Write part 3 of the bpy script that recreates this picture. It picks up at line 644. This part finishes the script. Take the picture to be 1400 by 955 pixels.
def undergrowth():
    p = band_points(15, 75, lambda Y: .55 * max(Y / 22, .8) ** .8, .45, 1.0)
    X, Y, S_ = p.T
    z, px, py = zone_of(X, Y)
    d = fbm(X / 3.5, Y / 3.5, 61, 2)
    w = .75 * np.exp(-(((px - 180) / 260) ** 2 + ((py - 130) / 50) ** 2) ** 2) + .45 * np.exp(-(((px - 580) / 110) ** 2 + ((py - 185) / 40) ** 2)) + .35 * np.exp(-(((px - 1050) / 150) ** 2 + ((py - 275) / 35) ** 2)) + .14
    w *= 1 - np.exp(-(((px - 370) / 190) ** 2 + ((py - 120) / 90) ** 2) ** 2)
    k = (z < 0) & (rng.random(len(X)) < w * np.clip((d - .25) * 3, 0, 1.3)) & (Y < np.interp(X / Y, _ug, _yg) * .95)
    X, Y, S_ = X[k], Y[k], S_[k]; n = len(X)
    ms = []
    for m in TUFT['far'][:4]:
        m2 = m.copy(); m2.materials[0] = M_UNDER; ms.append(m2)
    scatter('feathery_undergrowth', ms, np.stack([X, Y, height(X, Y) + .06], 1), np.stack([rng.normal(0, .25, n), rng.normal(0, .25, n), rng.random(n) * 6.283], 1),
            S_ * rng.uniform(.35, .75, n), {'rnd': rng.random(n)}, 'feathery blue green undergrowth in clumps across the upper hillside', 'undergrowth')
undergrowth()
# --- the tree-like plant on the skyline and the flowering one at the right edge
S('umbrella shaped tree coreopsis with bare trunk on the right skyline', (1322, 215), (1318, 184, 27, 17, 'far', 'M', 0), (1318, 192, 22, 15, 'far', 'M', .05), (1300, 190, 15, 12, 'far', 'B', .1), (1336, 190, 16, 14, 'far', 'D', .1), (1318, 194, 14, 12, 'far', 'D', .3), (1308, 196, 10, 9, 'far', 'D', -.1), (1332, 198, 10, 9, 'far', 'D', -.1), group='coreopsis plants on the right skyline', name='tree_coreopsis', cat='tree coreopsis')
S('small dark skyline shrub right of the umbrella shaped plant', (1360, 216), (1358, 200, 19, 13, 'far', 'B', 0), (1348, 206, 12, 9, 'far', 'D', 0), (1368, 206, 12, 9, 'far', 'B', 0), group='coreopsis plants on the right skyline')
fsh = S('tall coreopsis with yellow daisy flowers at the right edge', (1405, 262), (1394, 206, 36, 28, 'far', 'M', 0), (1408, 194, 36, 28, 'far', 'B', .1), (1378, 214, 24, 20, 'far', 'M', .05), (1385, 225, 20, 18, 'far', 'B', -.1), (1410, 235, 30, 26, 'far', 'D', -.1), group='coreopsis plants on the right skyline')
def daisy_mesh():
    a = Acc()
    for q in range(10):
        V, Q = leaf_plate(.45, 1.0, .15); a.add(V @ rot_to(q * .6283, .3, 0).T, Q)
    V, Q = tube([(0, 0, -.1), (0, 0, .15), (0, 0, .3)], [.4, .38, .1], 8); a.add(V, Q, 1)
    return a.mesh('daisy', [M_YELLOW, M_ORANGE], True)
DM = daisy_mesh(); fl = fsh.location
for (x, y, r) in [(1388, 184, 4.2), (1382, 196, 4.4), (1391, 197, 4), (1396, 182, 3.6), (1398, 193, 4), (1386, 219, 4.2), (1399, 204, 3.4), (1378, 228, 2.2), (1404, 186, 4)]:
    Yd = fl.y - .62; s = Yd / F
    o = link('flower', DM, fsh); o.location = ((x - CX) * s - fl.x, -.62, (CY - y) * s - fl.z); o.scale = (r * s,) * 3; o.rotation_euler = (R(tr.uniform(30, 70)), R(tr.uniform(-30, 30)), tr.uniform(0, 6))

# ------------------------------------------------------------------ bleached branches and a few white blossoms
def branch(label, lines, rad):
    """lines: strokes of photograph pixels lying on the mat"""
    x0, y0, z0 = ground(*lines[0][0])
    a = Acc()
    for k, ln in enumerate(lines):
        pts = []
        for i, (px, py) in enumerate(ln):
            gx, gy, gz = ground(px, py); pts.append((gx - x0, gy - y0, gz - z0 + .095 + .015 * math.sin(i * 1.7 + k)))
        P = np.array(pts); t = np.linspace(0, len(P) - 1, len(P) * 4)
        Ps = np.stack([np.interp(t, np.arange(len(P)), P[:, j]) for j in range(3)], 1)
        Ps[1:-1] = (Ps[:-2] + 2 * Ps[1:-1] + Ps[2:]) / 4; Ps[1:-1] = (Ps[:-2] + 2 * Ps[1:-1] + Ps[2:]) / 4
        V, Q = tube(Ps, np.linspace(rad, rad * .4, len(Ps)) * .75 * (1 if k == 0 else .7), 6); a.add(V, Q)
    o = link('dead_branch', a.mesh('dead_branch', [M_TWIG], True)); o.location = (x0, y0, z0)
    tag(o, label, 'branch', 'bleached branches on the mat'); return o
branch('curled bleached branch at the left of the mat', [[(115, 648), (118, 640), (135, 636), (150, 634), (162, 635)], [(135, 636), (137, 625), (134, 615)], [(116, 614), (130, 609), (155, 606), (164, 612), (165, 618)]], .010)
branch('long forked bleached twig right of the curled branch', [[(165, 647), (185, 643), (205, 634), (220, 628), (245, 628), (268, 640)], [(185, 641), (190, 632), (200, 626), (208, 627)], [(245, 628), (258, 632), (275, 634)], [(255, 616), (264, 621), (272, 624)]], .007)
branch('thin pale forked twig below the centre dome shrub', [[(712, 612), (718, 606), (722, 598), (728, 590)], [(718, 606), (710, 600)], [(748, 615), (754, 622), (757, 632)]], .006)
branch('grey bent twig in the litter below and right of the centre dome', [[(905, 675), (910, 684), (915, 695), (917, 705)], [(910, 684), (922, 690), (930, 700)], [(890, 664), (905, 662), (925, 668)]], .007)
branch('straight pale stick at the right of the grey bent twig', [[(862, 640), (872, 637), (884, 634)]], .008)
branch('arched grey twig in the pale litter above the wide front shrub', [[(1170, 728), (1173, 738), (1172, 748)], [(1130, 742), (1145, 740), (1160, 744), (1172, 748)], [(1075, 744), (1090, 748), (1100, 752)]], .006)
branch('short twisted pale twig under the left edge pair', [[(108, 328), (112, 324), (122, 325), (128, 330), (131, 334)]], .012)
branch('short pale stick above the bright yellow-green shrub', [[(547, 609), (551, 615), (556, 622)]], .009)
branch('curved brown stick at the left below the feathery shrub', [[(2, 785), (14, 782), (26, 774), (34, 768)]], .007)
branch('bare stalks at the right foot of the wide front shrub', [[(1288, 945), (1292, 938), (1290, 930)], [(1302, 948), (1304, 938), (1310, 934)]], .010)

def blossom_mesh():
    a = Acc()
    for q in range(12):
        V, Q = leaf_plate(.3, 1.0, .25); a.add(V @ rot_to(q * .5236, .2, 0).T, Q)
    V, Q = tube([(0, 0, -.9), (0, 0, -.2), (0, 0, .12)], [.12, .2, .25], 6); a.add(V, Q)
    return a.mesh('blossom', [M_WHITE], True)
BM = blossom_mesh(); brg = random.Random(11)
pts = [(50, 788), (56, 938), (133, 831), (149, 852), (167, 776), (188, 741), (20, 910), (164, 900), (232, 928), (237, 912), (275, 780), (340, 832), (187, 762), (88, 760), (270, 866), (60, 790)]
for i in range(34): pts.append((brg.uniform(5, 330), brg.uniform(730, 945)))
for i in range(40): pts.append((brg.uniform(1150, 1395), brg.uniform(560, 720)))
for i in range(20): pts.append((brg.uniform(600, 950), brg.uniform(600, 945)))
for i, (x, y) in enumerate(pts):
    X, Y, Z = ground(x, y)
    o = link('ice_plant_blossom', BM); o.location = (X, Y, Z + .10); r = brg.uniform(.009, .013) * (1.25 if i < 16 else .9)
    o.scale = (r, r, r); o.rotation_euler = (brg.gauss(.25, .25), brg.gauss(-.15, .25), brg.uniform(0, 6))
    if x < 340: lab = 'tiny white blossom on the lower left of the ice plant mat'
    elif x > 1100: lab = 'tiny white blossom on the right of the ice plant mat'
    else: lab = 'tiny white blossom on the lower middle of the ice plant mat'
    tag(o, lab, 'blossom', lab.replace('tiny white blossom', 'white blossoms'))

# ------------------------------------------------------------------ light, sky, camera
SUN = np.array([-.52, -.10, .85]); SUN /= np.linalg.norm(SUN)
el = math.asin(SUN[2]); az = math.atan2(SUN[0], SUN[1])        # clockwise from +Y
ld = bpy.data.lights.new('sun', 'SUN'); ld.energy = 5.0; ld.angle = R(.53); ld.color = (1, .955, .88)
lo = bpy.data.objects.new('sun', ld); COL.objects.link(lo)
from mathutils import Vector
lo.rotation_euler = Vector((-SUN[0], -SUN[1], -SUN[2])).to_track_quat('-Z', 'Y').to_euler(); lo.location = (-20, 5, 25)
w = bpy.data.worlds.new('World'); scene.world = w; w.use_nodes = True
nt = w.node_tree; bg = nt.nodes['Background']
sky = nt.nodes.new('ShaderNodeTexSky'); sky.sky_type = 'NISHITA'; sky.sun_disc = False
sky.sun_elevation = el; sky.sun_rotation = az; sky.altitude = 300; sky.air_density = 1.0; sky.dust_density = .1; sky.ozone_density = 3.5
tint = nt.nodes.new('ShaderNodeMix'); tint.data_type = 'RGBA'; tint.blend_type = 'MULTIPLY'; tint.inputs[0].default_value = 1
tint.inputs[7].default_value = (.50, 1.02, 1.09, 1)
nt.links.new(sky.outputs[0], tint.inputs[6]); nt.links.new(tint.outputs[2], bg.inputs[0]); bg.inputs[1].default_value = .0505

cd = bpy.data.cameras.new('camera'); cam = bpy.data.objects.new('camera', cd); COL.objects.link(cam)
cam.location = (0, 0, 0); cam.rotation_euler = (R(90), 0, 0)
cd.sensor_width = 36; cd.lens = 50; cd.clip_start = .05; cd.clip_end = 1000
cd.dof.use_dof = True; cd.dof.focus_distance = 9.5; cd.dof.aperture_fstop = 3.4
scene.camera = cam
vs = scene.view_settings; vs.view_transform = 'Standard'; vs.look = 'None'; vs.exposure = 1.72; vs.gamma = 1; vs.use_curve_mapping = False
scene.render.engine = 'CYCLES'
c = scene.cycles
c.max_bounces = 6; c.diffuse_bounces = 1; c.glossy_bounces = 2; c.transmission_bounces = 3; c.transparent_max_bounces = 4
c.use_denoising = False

·····

[Exercise description] Report the number of lines in the listing that include the string "pixels"; give nothing but the number.

[Result of this task] 2